Unlike some people, I “get” Jazz and I “get” Prog Rock but despite numerous attempts I can’t seem to “get” Vic & Bob. Also on my “I don’t get it” shelf is poetry.
I felt it was time to move poetry to somewhere else in my mind space (no chintz allowed) and that’s why I find myself attending a poetry evening at The Craiglands Hotel put on as part of the Ilkley Literature Festival.
I have a barely suppressed feeling of entering a familiar but somehow different reality as I sit down and wait for the fun to start. People are chatting about poetry, poets and their personal favourites and I feel apart, left out and bereft of conversation. To me “iambic pentameter” sounds like a device Walter Bishop would invent on the sci-fi programme Fringe and I feel slightly uncomfortable. Then, horror of horrors, the person next to me asks me a question about the poets appearing tonight… now I know how a rabbit feels heading towards speeding wheels. Neatly dodging the question by asking one of my own, the evening starts.
Tonight, three poets are reading from their collections.
First up is Paul Bentley. Brought up in the South Yorkshire coalfields, his first reading is a section of a long and powerful poem about the miners’ strike. He finishes with a football related poem regarding traditional team rivalries. I think I would need to study Paul’s poems on the written page to appreciate all that he was conveying tonight.
Paul is followed by Jonathan Davidson and his poems are personal, nostalgic and humorous with the unexpected appearance of death and mortality in a lot of them.
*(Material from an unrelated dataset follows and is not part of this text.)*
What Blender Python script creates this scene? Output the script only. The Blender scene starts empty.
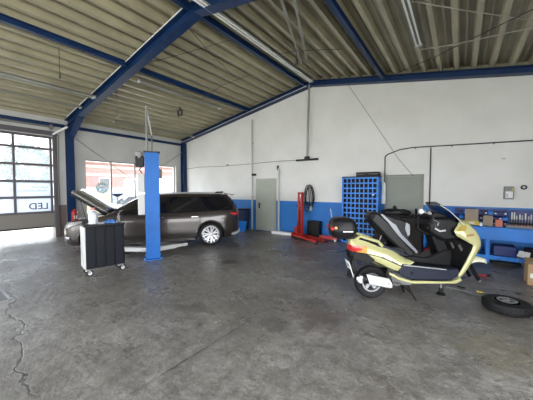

So much so, that I can imagine Pratchett’s Death sitting at the back (thinking in capitals of course) and nodding sagely whilst wearing a beret and puffing on a Gauloise.
The final poet is Ian McMillan. Another of the Barnsley professional Yorkshiremen alongside Dickie Bird and Michael Parkinson, Ian’s poems, when he can fit them in around an almost non-stop raconteur patter, are funny and observant. He’s fast becoming another national treasure.
The evening ends with a Q&A session and then I reflect on three poets with completely different approaches to the medium and all of them making me stop and think about subject matter and observation.
So, do I “get “ poetry now?
Nope, but I am starting to appreciate the breadth of what poetry can be and a desire to understand more. Where to start is the issue.